Suppose that both $a$ and $a^2$ are roots of an irreducible polynomial $f$ over $\mathbb{Q}$. Show that $a^4,a^8....$ are also roots of f

Question

Suppose that both $a$ and $a^2$ are roots of an irreducible polynomial $f$ over $\mathbb{Q}$. Show that $a^4,a^8\ldots$ are also roots of $f$.

My attempt: I think if I can say there exist automorphism of splitting field of this polynomial which sends $a$ to $a^2$ then I have done but I can't see it.

Thanks in advance.

Answer 1

Let $L/\mathbb{Q}$ be a splitting field for $f$. Since $f$ is irreducible, $G=\mathrm{Aut}(L)$ acts transitively on the roots of $f$. In particular, this means

1. if $\psi\in G$ and $\alpha$ is a root of $f$, then so is $\psi(\alpha)$ and

2. if $\alpha$ and $\beta$ are two roots of $f$, then there exists $\psi\in G$ with $\psi(\alpha)=\beta$.

That means there exists $\phi\in G$ with $\phi(a)=a^2$ (by 2).

Now $\phi(a^2)=\phi(a)^2=(a^2)^2=a^4$ is a root of $f$ (by 1), $\phi(a^4)=\phi(a)^4=a^8$ is a root of $f$ (by 1), etc.

Answer 2

We have $a,a^2$ roots same polynomial, then $\mathbb Q(\alpha)\cong \mathbb Q(\alpha^2)$.
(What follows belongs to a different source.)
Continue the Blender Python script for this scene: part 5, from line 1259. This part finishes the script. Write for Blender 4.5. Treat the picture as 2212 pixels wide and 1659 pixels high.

In other hand if $a$ is an algebraic element over $\mathbb Q$ with odd degree, then $\mathbb Q(a)= \mathbb Q(a^2)$.

Therefore $[\mathbb Q(a):\mathbb Q]=[\mathbb Q(a^2):\mathbb Q]=[\mathbb Q(a^2):\mathbb Q(a^4)][\mathbb Q(a^4):\mathbb Q] $ and $[\mathbb Q(a^2):\mathbb Q(a^4)]$ is odd degree, then $\mathbb Q(a^2)= \mathbb Q(a^4)=\mathbb Q(a)$, then $a^4$ is root of same polynomial.

Answer 3

If $f$ is irreducible in $\mathbb{Q}[x]$, and $\alpha$ is any root of $f$, then the map $\phi_{\alpha}$ which sends $h(x) \mapsto h(\alpha)$ is an onto homomorphism from $\mathbb{Q}[x]$ to $\mathbb{Q}(\alpha)$. The kernel is $(f)$ and so $\phi_{\alpha}$ is an isomorphism from $\mathbb{Q}[x]/(f)$ to $\mathbb{Q}(\alpha)$.

Apply this to $\alpha = a$ and to $\alpha = a^2$, compose the two isomorphisms, and what you find is an isomorphism from $\mathbb{Q}(a)$ to $\mathbb{Q}(a^2)$ that sends $a$ to $a^2$. But since $\mathbb{Q}(a^2) \subseteq \mathbb{Q}(a)$, and since they are isomorphic, you find $\mathbb{Q}(a^2) = \mathbb{Q}(a)$. Therefore, the isomorphism from $\mathbb{Q}(a)$ to $\mathbb{Q}(a^2)$ that sends $a$ to $a^2$ is actually an automorphism of $\mathbb{Q}(a)$.